How Your Brain Creates Delays
Road construction signs warning to “Expect Delays” may seem like common sense, but they also illustrate how the brain works. When you expect delays, that’s what you’ll experience—not because of mystical forces, but due to a brain function controlled by the Reticular Activating System (RAS).
The Role of the Reticular Activating System
The RAS, a bundle of neurons in the brainstem, acts as a filter, organizing the vast amount of sensory information we encounter every second. Without this filter, the world would be overwhelming. The RAS decides what information to highlight based on our beliefs—what we expect to see is what we notice, while conflicting information gets filtered out.
This creates a self-fulfilling cycle where our experiences reinforce our beliefs, whether or not they reflect reality. For example, if you believe delays are inevitable, you’ll perceive and focus on obstacles rather than opportunities.
How This Affects Your Love Life
When people struggle to find love, they often assume it’s because the right person isn’t out there. In reality, their subconscious beliefs might be filtering out potential partners before they even recognize them. If you believe relationships require too much compromise, or you don’t feel worthy of love, your RAS will reinforce that by focusing on rejection, incompatibility, or loneliness.

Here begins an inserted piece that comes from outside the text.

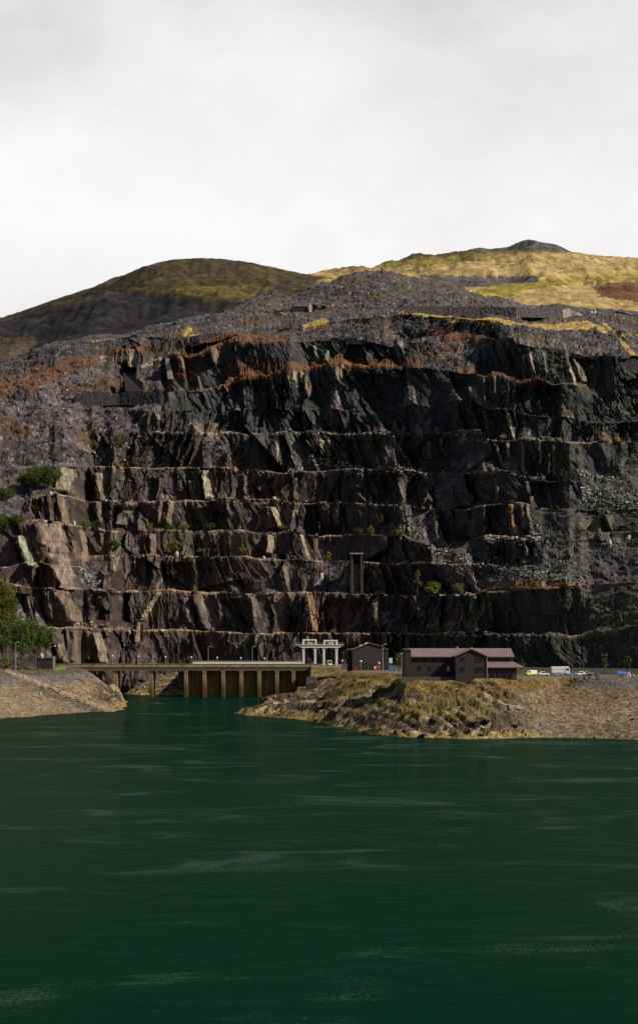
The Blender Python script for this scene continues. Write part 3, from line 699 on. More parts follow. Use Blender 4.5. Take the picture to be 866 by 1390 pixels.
kn = np.exp(-((HX + 98) / 8.0) ** 2 - ((HYY - 598) / 20.0) ** 2)
kn2 = np.exp(-((HX + 104) / 5.0) ** 2 - ((HYY - 632) / 16.0) ** 2)
h_left = np.maximum(h_left, (4.6 * kn + 8.0 * kn2) * sstep(0, 4, dist))
head_slope = np.interp(hpx, [300, 420, 480, 560, 700, 760, 1000], [.30, .36, .44, .52, .40, .25, .22])
h_right = head_slope * dist + 1.4 * sstep(0, 4, dist) * np.interp(hpx, [330, 420, 690, 740], [.2, 1, 1, 0.15])
hp = np.minimum(.62 * dist, 4.3 + .285 * dist) * np.interp(hpx, [320, 400, 440, 480], [.42, .62, .85, 1])
h_right = lerp(h_right, hp, np.interp(hpx, [300, 310, 690, 740], [0, 1, 1, 0]))
h_right = np.minimum(h_right, PLAT + .4)
is_r = (HX > -40) & ~((hpx < 300) & (HYY > 640)) & ((HYY < WALL_Y - .5) | (HX > -4.5))
wide = sstep(-7, -4, HX) * sstep(594, 596, HYY)
h_right = np.maximum(h_right, wide * np.minimum(PLAT, 13.6 + (HYY - 596) * 0.1 + np.maximum(HX - 4, 0) * .2))
left = (hpx < 176) & (HX < -60) & ((HYY < 712) | (HX < -125))
far = ~left & (hpx < 254) & (HYY > 690)
H = np.where(left, h_left, np.where(far, h_far, np.where(is_r, h_right, h_wall)))
H = np.where(far & (hpx < 190), np.maximum(h_far, h_left * sstep(190, 172, hpx)), H)
H = np.where(is_r, np.maximum(H, (PLAT - 1.0) * sstep(430, 443, HYY) * sstep(24, 31, HX) * sstep(62, 52, HX)), H)
made = np.where(is_r, sstep(PLAT - 1.2, PLAT - .1, H), 0)       # the levelled yard of the works
inl = sstep(0, 3, dist)
# rock of the headland and knoll
rockm = np.where(is_r, np.interp(hpx, [300, 680, 745], [1, 1, 0]) * (1 - made) * (HYY < 600 + 60 * (hpx < 420)), 0)
rockm = np.maximum(rockm, np.clip((kn + kn2) * 1.6, 0, 1) * left)
rockm = np.maximum(rockm, far * .8)
wxp = HX + 3 * fbm(HX / 12, HYY / 12, 311, 3); wyp = HYY + 3 * fbm(HX / 12, HYY / 12, 313, 3)
ca, sa = math.cos(.35), math.sin(.35)
ru = wxp * ca + wyp * sa * .6; rv = -wxp * sa + wyp * ca
du, dv, r1, r2, r3 = voro(ru / 15, rv / 4.4, 317); rr = 2.6 * (r1 - .45) + 5.0 * du * (r2 - .6) + 3.6 * dv * (r3 - .35)
rc_a = r3
du, dv, r1, r2, r3 = voro(ru / 5.2, rv / 1.8, 331); rr += 0.9 * (r1 - .45) + 2.2 * du * (r2 - .55) + 1.3 * dv * (r3 - .35)
rc_b = r3
du, dv, r1, r2, r3 = voro(ru / 1.3, rv / .9, 337); rr += 0.22 * (r1 - .45) + .4 * du * (r2 - .5)
rr *= 1 - .75 * sstep(11.5, 16, H) * is_r
k = np.interp(hpx, [330, 480, 560, 700], [.22, .15, -.08, -.22]) + .12 * fbm(HX / 30, HYY / 30, 315, 2)
per = 3.0
u = (H + rr * .5 - k * HX) / per; fr = u - np.floor(u)
hs = (np.floor(u) + sstep(.5, 1, fr)) * per + k * HX
Hr = lerp(H + rr * 1.1, hs + .6 * rr, .62 + .3 * np.clip(fbm(HX / 18, HYY / 14, 319, 2), -.5, .8))
Hr = np.maximum(Hr, -0.4 + 0.35 * np.minimum(dist, 3))
gravel = 0.14 * fbm(HX / 1.2, HYY / 1.2, 341, 3) + 0.5 * fbm(HX / 11, HYY / 11, 343, 3) + 0.25 * fbm(HX / 4, HYY / 9, 344, 3)
du, dv, r1, r2, r3 = voro(HX / 1.3, HYY / 1.3, 347); peb = r3; gravel += .22 * (r1 ** 3)
H = lerp(H + gravel * inl * (1 - made), Hr, rockm * inl)
H = np.where(made > .98, PLAT, np.where(is_r, np.minimum(H, PLAT + 0.6 * (1 - made)), H))
H = np.where(wetm, -0.12 - 0.3 * np.minimum(dist, 14), H)
ridge_tr = np.clip(1 - np.abs((hpx - 40) / 105 - ((HY - (H - CAMZ) * F / HYY) - 922) / 40) * 9, 0, 1) * left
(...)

If you say, “I’m hopeful, but I never meet anyone,” you’re actually expecting delays. Your RAS ensures that belief becomes reality.
The Fine Art of Complaining
To uncover these hidden beliefs, try a method called The Fine Art of Complaining. This is not about whining but about identifying blind spots through honest self-reflection.
- Write down everything that frustrates you—whether it’s about love, money, career, or anything else.
- Flip the page over and write what you’d like to see instead. This shifts your thinking and challenges limiting beliefs.
- Take responsibility. Wherever you blame external factors—your upbringing, your boss, past relationships—replace them with your own name. You are the one holding these beliefs in place.
For example, if you think, “I’m not meant to find love,” rewrite it as, “I don’t mean for me to find love.” This shifts power back to you.
Change Your Filters, Change Your Reality
You are not uniquely doomed to be alone. The love of your life exists, but if you keep expecting delays, you’ll keep finding them. Instead, change the filters in your RAS by shifting your beliefs. Stop expecting obstacles—expect wide-open roads ahead!